### PROBLEM STATEMENT
Look through the material below, count the lines containing the word "scene", and state only the count.

--------------------------------

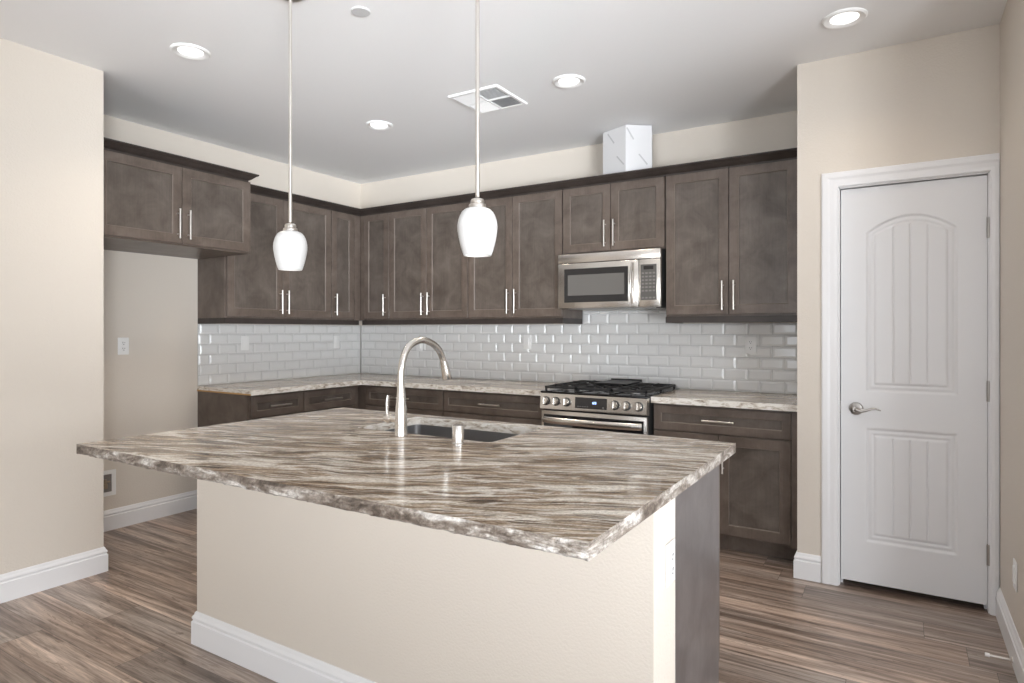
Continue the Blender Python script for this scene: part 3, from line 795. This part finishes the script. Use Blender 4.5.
# ---------------------------------------------------------------- duct cover on top of the cabinets
pts = [(2.872, -.345), (3.018, -.225), (2.950, -.020), (2.690, -.020), (2.662, -.250)]
t = thing('duct_cover', 'white taped vent duct cover rising to ceiling above the microwave cabinet', 'duct', (2.85, -.15, UZ1+.003))
bm = new(); prism(bm, [(x-2.85, y+.15) for x, y in pts], 0, 2.752-UZ1-.003); obj('casing', bm, M_box, t, smooth=False)
def strip(p0, p1, u0, z0_, u1, z1_):
    a = Vector(p0); b_ = Vector(p1); d = b_-a; nr = Vector((d.y, -d.x)).normalized()*.0012
    ang = math.atan2(z1_-z0_, (u1-u0)*d.length); ox, oz = -math.sin(ang)*.005, math.cos(ang)*.005
    bm = new(); vs = []
    for u, z in ((u0, z0_), (u1, z1_)):
        for s in (-1, 1):
            uu = u + s*ox/d.length; p = a+d*uu+nr; vs.append(bm.verts.new((p.x-2.85, p.y+.15, z+s*oz)))
    f = bm.faces.new((vs[0], vs[1], vs[3], vs[2])); r = bmesh.ops.extrude_face_region(bm, geom=[f])
    for e in r['geom']:
        if isinstance(e, bmesh.types.BMVert): e.co.x -= nr.x*.9; e.co.y -= nr.y*.9
    obj('tape_mark', bm, M_tape, t)
zt = 2.752-UZ1-.003
F_, R_, L_ = pts[0], pts[1], pts[4]
strip(L_, F_, .22, zt-.02, .50, zt-.10); strip(L_, F_, .62, zt-.20, .92, zt-.27)
strip(F_, R_, .04, zt-.02, .30, zt-.10); strip(F_, R_, .50, zt-.20, .82, zt-.27)

# ---------------------------------------------------------------- ceiling fittings
def downlight(x, y, label, src=None):
    if src: return dup(src, (x, y, H), label=label)
    t = thing('recessed_light', label, 'ceiling light', (x, y, H), group='recessed ceiling lights')
    bm = new(); lathe(bm, [(.094,0),(.094,-.004),(.086,-.010),(.074,-.009),(.060,-.002),(.060,0)], 48); obj('trim_ring', bm, M_white, t)
    bm = new(); lathe(bm, [(.0595,-.0005),(.0595,-.0025),(.03,-.004)], 40); obj('lens', bm, M_lens, t)
    return t
dl = downlight(1.393, -2.58, 'round recessed ceiling light nearest the left wall end, upper left')
downlight(1.40, -1.215, 'round recessed ceiling light between the pendant rods, nearest the kitchen corner', dl)
downlight(2.87, -1.215, 'round recessed ceiling light right of the square ceiling vent', dl)
downlight(4.268, -1.205, 'round recessed ceiling light in front of the pantry door wall', dl)
for x, y, s_ in ((1.393,-2.58,1.4), (1.40,-1.215,2.1), (2.87,-1.215,2.4), (4.268,-1.205,.5), (2.8,-4.2,1), (6.5,-3.5,1)):
    l = bpy.data.lights.new('downlight_beam', 'SPOT'); l.energy = 15*s_; l.spot_size = math.radians(125); l.spot_blend = .8; l.shadow_soft_size = .055; l.color = (1, .86, .71)
    o = bpy.data.objects.new('downlight_beam', l); COL.objects.link(o); o.location = (x, y, H-.02)
t = thing('sprinkler_cover', 'small flat grey round cover disc on the ceiling near the top edge', 'sprinkler cover', (2.43, -2.415, H))
bm = new(); lathe(bm, [(.043,0),(.043,-.004),(.040,-.007)], 32); obj('disc', bm, mat('cover_grey', (.62,.62,.62), .5), t)
# 4-way vent
t = thing('ceiling_vent', 'square white four-way air vent register on the ceiling', 'vent', (2.315, -1.217, H))
bm = new(); sweep(bm, [(-.178,-.178),(-.178,.178),(.178,.178),(.178,-.178)], [(0,0),(0,-.003),(.004,-.010),(.022,-.010),(.022,0)], closed=True); obj('frame', bm, M_white, t)
bm = new(); box(bm, -.156, .156, -.156, .156, -.0025, -.0008); obj('backing', bm, mat('vent_shadow', (.25,.25,.26), .7), t)
bm = new(); box(bm, -.004, .004, -.156, .156, -.012, -.003); box(bm, -.156, .156, -.004, .004, -.012, -.003); obj('divider', bm, M_white, t)
for qx, qy in ((-1,-1), (1,-1), (1,1), (-1,1)):
    bm = new()
    for k in range(9):
        a = .012+k*.0155
        if qx*qy > 0: box(bm, -.0085, .0085, -.070, .070, -.0005, .0005, 0, 1, T(qx*(a+.007), qy*.078, -.0075) @ RY(qx*.60))
        else: box(bm, -.070, .070, -.0085, .0085, -.0005, .0005, 0, 1, T(qx*.078, qy*(a+.007), -.0075) @ RX(-qy*.60))
    obj('louvre', bm, M_white, t)

# ---------------------------------------------------------------- pendants
def pendant(x, y, label, src=None):
    if src: return dup(src, (x, y, H), label=label)
    t = thing('pendant_light', label, 'pendant light', (x, y, H), group='pendant lights over the island')
    bm = new(); lathe(bm, [(.060,0),(.060,-.006),(.052,-.018),(.012,-.022)], 32); obj('canopy', bm, M_nickel, t)
    bm = new(); lathe(bm, [(.0072,-.02),(.0072,1.785-H)], 16); obj('rod', bm, M_nickel, t)
    bm = new(); lathe(bm, [(.009,1.781-H),(.021,1.777-H),(.0235,1.771-H),(.0235,1.764-H),(.021,1.762-H),(.028,1.760-H),(.0295,1.755-H),(.0295,1.748-H),(.024,1.746-H)], 28); obj('fitter', bm, M_nickel, t)
    z = 1.585-H
    pr = [(.027,.163),(.042,.158),(.054,.147),(.0625,.130),(.068,.108),(.0685,.088),(.0655,.066),(.060,.040),(.053,.015),(.0475,0)]
    prs = catmull([(a, b) for a, b in pr], 4)
    bm = new(); lathe(bm, [(r, z+h) for r, h in prs] + [(r-.003, z+h) for r, h in prs[::-1]], 48, cap=False)
    obj('glass_shade', bm, M_opal, t)
    return t
p0 = pendant(2.297, -2.69, 'left of the two white opal glass pendant lights over the island')
pendant(3.257, -2.69, 'right of the two opal glass pendants, hanging above the air gap cap', p0)
for x in (2.297, 3.257):
    l = bpy.data.lights.new('pendant_bulb', 'POINT'); l.energy = .12; l.shadow_soft_size = .02; l.color = (1, .95, .88)
    o = bpy.data.objects.new('pendant_bulb', l); COL.objects.link(o); o.location = (x, -2.69, 1.66)

# ---------------------------------------------------------------- door stop on the right baseboard
t = thing('door_stop', 'thin metal door stop with white tip on the right baseboard', 'door stop', (XR-.0165, -1.30, .026))
bm = new(); tube(bm, [(0,0,0),(-.075,0,0)], .0040, 12); lathe(bm, [(.012,0),(.012,.003),(.006,.007)], 20, RY(-PI/2)); obj('rod', bm, M_nickel, t)
bm = new(); tube(bm, [(-.073,0,0),(-.088,0,0)], .0075, 14); obj('tip', bm, M_white, t)
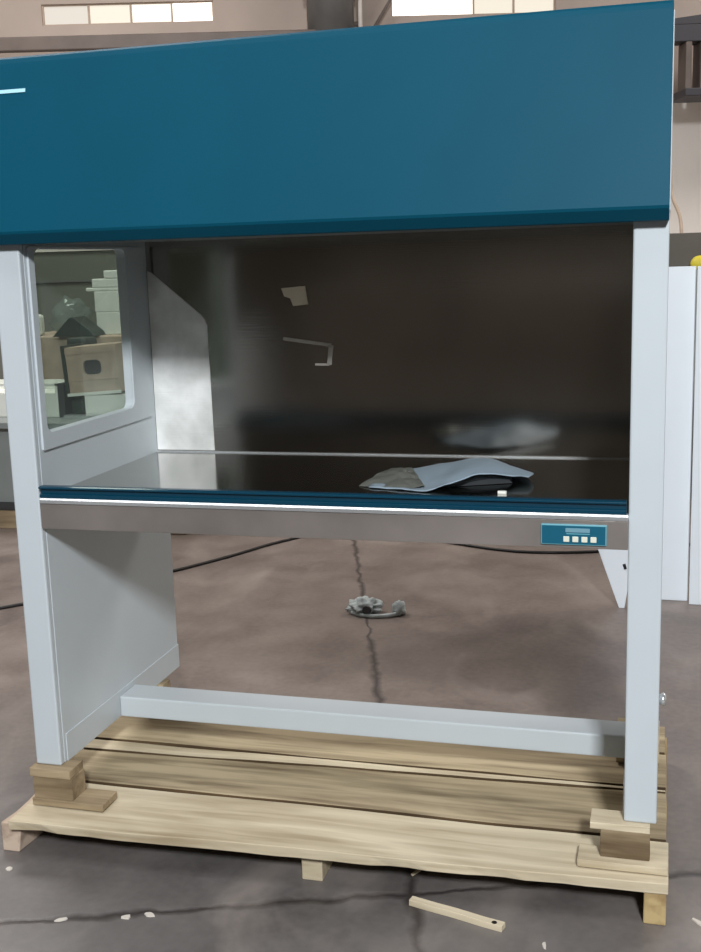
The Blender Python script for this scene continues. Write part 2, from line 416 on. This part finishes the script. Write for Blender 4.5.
# apron: folded steel front with a bright upper edge
part('front_apron', prism([(-.006, zs), (.0, zs-.001), (.035, zs-.001), (.035, zs+.01), (.012, zs+.012), (.012, zf-.012), (-.006, zf-.012)], P+.004, W-P, 0), 'steel_front', .0015)
part('apron_edge', prism([(-.010, zf-.011), (.012, zf-.011), (.012, zf+.0015), (-.006, zf+.0015), (-.010, zf-.003)], P+.006, W-P, 0), 'steel_edge', .0005, label='bright folded steel edge above the apron')
part('under_tray', prism([(.035, zs), (D, zs), (D, zs+.03), (.035, zs+.03)], P, W-P, 0), 'steel_front', .001)
# blue sash rail: rounded bar with a groove
pr = [(-.007, zf+.002), (.016, zf+.002), (.016, zt-.002), (.010, zt), (-.004, zt), (-.010, zt-.002), (-.010, zt-.006), (-.002, zt-.009), (-.001, zt-.017), (-.007, zt-.020)]
part('sash_rail', prism(pr, P+.006, W-P-.004, 0), 'rail', .0008, label='glossy dark blue rail along the front of the work surface')
# hood
hp = [(-.028, HB), (.02, HB), (.02, HB+.002), (.10, HT+.008), (.10, HT+.016), (.055, HT+.016), (.046, HT+.010), (.042, HT), (-.048, HB+.036), (-.050, HB+.028), (-.048, HB+.022)]
part('hood', prism(hp, -.004, W-.001, 0), 'hood', .003, label='long blue sloping hood across the top front')
part('hood_badge', prism([(.0238, 1.606), (.0258, 1.614), (.0290, 1.614), (.0270, 1.606)], .02, .104, 0), 'badge', 0, label='pale line of the badge at the left end of the hood')
part('upper_housing', prism([(.022, 1.2905), (D2, 1.2905), (D2, HT+.008), (.10, HT+.008)], 0.0, W+.0012, 0), 'white', .003)
part('housing_top', prism([(.101, HT+.008), (D2, HT+.008), (D2, HT+.014), (.101, HT+.0205)], .03, W-.03, 0), 'white', .002)
part('air_diffuser', prism([(.024, 1.282), (D, 1.282), (D, 1.290), (.024, 1.290)], P, W-P, 0), 'grey', 0, label='grey filter grille in the chamber roof')
PW = [(0.471, 1.144), (0.54, 1.149), (0.547, 1.099), (0.504, 1.095), (0.496, 1.116), (0.479, 1.122)]
TO = [(0.471, 1.006), (0.609, 0.986), (0.602, 0.933), (0.561, 0.934)]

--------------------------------

### ANSWER TO THE EXERCISE
2